I can see it from my house

Not Russia, silly….but the moon.  I can see it from my house.  Not tonight…the sky is brown from the blowing grit and dust.  But last evening, the Texan came inside (from working in his shop) shouting...’Your camera…..git it!’  Expectantly, I swooped up the Nikon and jogged to my backyard.  We both pondered the welcome, glowing moon.

It was already a little too high in the sky to get an interesting ‘harvesty’ moon shot, so I improvised. What would the Texan say about this shot?
‘Git the Polaroid. Hot damn !...Roswell doesn’t have anything on us….the aliens have landed!’

The Texan’s matter-of-fact take on this next capture, “Bring the tweezers and the flashlight darlin’!! Put on yer bifocals an’ take this cactus thorn outta my backside.”

For the following creepy moon vignette, he might say, “Call the sheriff. I just found a corpse layin’ under this light post…now don’t you look…

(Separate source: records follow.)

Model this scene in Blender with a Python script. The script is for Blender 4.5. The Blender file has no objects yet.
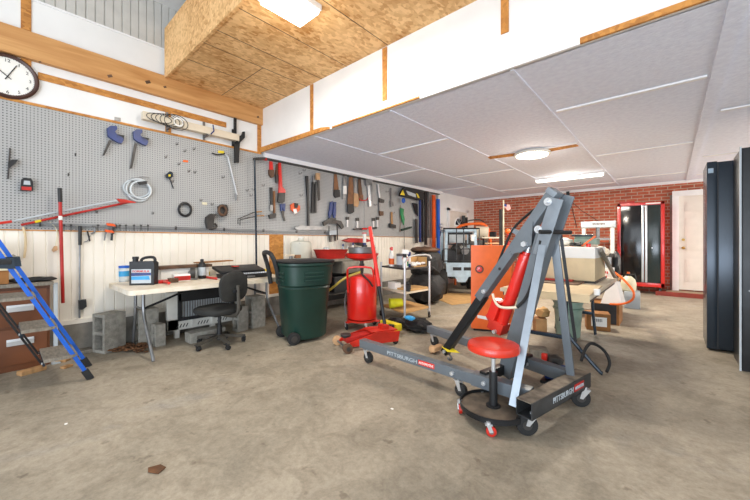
import bpy, bmesh, math, random
from mathutils import Vector as V, Matrix, Euler
random.seed(7)
PI = math.pi
S = bpy.context.scene
COL = S.collection

# ------------------------------------------------------------ camera
CH = 1.15
YAW = math.atan(296 / 333)
cam = bpy.data.objects.new('camera', bpy.data.cameras.new('camera'))
COL.objects.link(cam)
cam.location = (0, 0, CH)
cam.rotation_euler = (PI / 2, 0, YAW)
cam.data.sensor_width = 36
cam.data.lens = 36 * 333 / 750
cam.data.shift_y = -8 / 750
cam.data.clip_start = .05
S.camera = cam

# ------------------------------------------------------------ light
S.view_settings.view_transform = 'Standard'
S.view_settings.look = 'None'
S.view_settings.gamma = 1
S.view_settings.use_curve_mapping = False
S.view_settings.exposure = 0.0
world = bpy.data.worlds.new('sky')
S.world = world
world.use_nodes = True
bg = world.node_tree.nodes['Background']
bg.inputs[0].default_value = (.86, .93, 1, 1)
bg.inputs[1].default_value = 1.5

def area(name, loc, target, sx, sy, power, color):
    l = bpy.data.lights.new(name, 'AREA')
    l.shape = 'RECTANGLE'; l.size = sx; l.size_y = sy; l.energy = power; l.color = color
    o = bpy.data.objects.new(name, l); COL.objects.link(o)
    o.location = loc
    o.rotation_euler = (V(target) - V(loc)).to_track_quat('-Z', 'Y').to_euler()
    return o
area('doorway_daylight', (.6, -3.7, 1.5), (-1.5, 4, 1.6), 5.5, 2.8, 120, (.86, .93, 1))
area('added_uplight', (.3, -3.4, .15), (-.6, 3.0, 3.6), 5.0, 2.0, 300, (.74, .85, 1))  # upward fill added behind the camera to brighten the ceilings
area('side_doorway_daylight', (3.95, 8.1, 1.35), (-2, 5.2, .8), 1.9, 1.8, 235, (1, .94, .86))

# ------------------------------------------------------------ projection of picture points on real planes
cA, sA = math.cos(YAW), math.sin(YAW)
def ray(px, py):
    r = (px - 375) / 333; u = (242 - py) / 333
    return V((-sA + r * cA, cA + r * sA, u))
O = V((0, 0, CH))
WX = -4.64                       # the left wall
YB = 9.95                        # the brick wall
def W(px, py, off=0.0):          # point on a plane parallel to the left wall
    d = ray(px, py); return O + d * ((WX + off) / d.x)
def B(px, py, y=YB):             # point on a plane parallel to the brick wall
    d = ray(px, py); return O + d * (y / d.y)
def F(px, py, z=0.0):            # point at a height
    d = ray(px, py); return O + d * ((z - CH) / d.z)

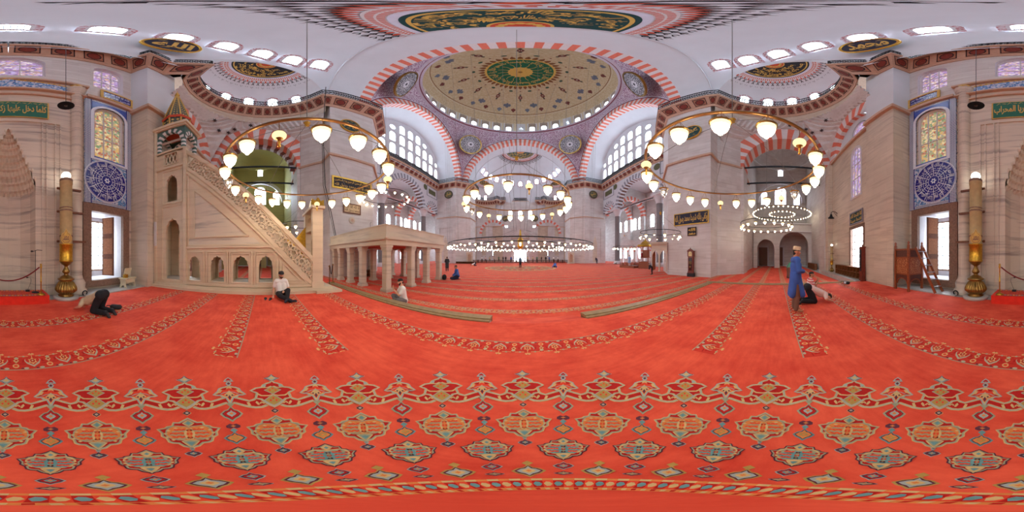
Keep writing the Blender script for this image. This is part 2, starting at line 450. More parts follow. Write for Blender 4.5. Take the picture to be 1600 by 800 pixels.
# ---- surfaces of the half domes
def semi(phi, e, off=0.):
    q = 1 - .25 * max(0, cos(phi)); h = max(0., cos(e)) ** q
    k = 1 - off / 13.
    return V((13.6 * sin(phi) * h * k, 5.4 - 10.9 * cos(phi) * h * k, 20 + 14.2 * sin(e) * k))
def semi_z(x, y, off=0.):
    dy = 5.4 - y; h = hypot(x / 13.6, dy / 10.9); phi = atan2(x / 13.6, dy / 10.9)
    q = 1 - .25 * max(0, cos(phi)); h = min(1, h) ** (1 / q); return V((x, y, 20 + 14.2 * sqrt(1 - h * h) - off))
EPH, EW = rad(60.3), rad(27.4)
def z_open(phi):
    d = (abs(phi) - EPH) / EW
    return 0 if abs(d) >= 1 else 6.5 * sqrt(1 - d * d)
EXM = V((10.3, .15, 0)); EXN = V((.92, -.40, 0)).normalized(); EXD = V((.40, .92, 0)).normalized()
def exed(b, e, off=0., zr=6.3):
    """quarter dome of the exedra (right): b -90..90 about the outward normal"""
    r = 5.2 - off; p = EXM + (EXN * cos(b) + EXD * sin(b)) * (r * cos(e))
    return V((p.x, p.y, 20 + (zr - off) * sin(e)))
def barrel(n, y, off=0.):
    return [V(((13.6 - off) * cos(pi * i / n), y, 20 + (14.2 - off) * sin(pi * i / n))) for i in range(n + 1)]

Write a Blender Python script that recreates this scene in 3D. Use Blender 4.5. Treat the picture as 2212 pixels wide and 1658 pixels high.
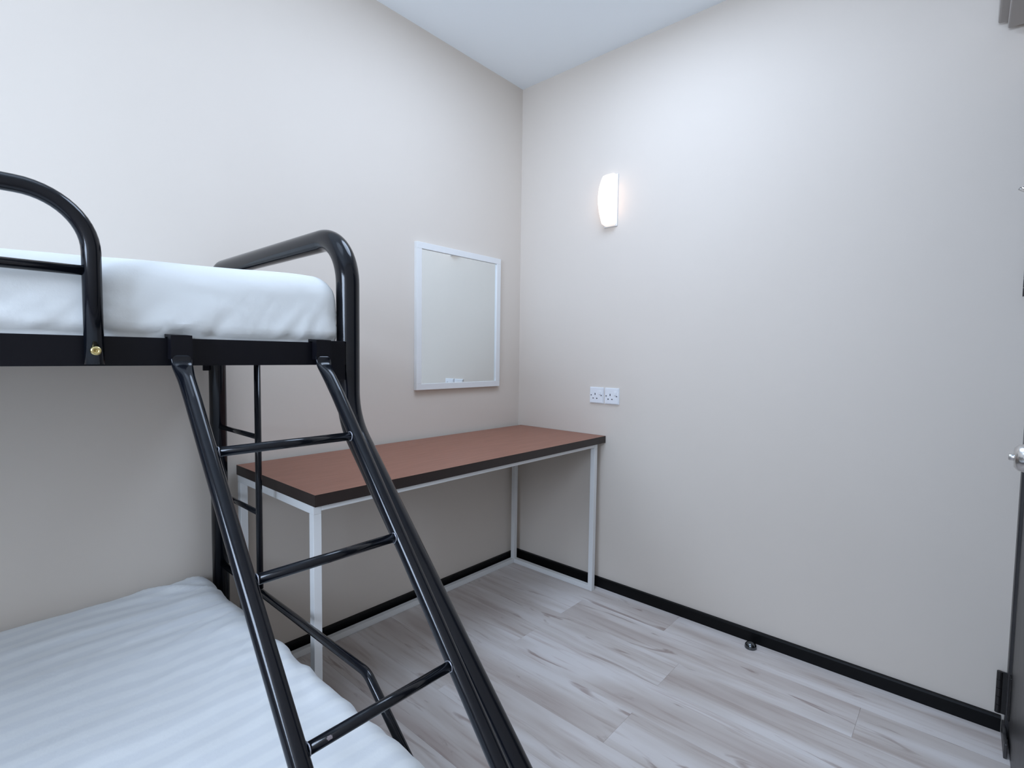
import bpy, bmesh, math, random
from mathutils import Vector, noise
import mathutils
random.seed(7)
S = bpy.context.scene
COL = S.collection
for o in list(bpy.data.objects):
    bpy.data.objects.remove(o, do_unlink=True)

# ------------------------------------------------------------------ camera
YAW, PITCH, ROLL = 0.7269, -0.0553, 0.0133
cam_d = bpy.data.cameras.new('camera')
cam = bpy.data.objects.new('camera', cam_d)
COL.objects.link(cam)
fwd = Vector((math.cos(YAW)*math.cos(PITCH), math.sin(YAW)*math.cos(PITCH), math.sin(PITCH)))
r0 = Vector((math.sin(YAW), -math.cos(YAW), 0))
u0 = r0.cross(fwd)
rr = r0*math.cos(ROLL) + u0*math.sin(ROLL)
uu = -r0*math.sin(ROLL) + u0*math.cos(ROLL)
M = mathutils.Matrix((rr, uu, -fwd)).transposed().to_4x4()
M.translation = Vector((-2.2618, -1.9586, 1.1945))
cam.matrix_world = M
cam_d.sensor_width = 36.0
cam_d.lens = 36.0*1103.3/2212.0
cam_d.clip_start = 0.02
S.camera = cam

# ------------------------------------------------------------------ world + lights + exposure
w = bpy.data.worlds.new('world')
S.world = w
w.use_nodes = True
w.node_tree.nodes['Background'].inputs[0].default_value = (0.62, 0.72, 0.9, 1)
w.node_tree.nodes['Background'].inputs[1].default_value = 0.25

def area(name, loc, target, size, power, color, shape='DISK'):
    d = bpy.data.lights.new(name, 'AREA')
    d.shape = shape
    d.size = size
    d.energy = power
    d.color = color
    o = bpy.data.objects.new(name, d)
    COL.objects.link(o)
    o.location = loc
    v = Vector(target) - Vector(loc)
    o.rotation_euler = v.to_track_quat('-Z', 'Y').to_euler()
    return o
C_ = (0.65, 0.80, 1.04)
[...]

The Texan’s not much for dilly-dallying around, or fancy-schmancy stuff. This photo would totally baffle his down-to-earth sensibilities. ‘Girl, you been grazing too long in the loco weed? You smokin’ somethin’ you wanna tell me about? Skies ain’t never bright orange, sweetheart. C’mon, now let’s go back inside….”

Next month, the Texan and I will have looked at the moon together for 34 years. We’ve watched that orb wax by the ocean and in the mountains: we’ve seen it wane on the plains and in the valleys.  Don’t know what we’ll do to observe the occasion.  Maybe the very best thing we can do is keep looking up.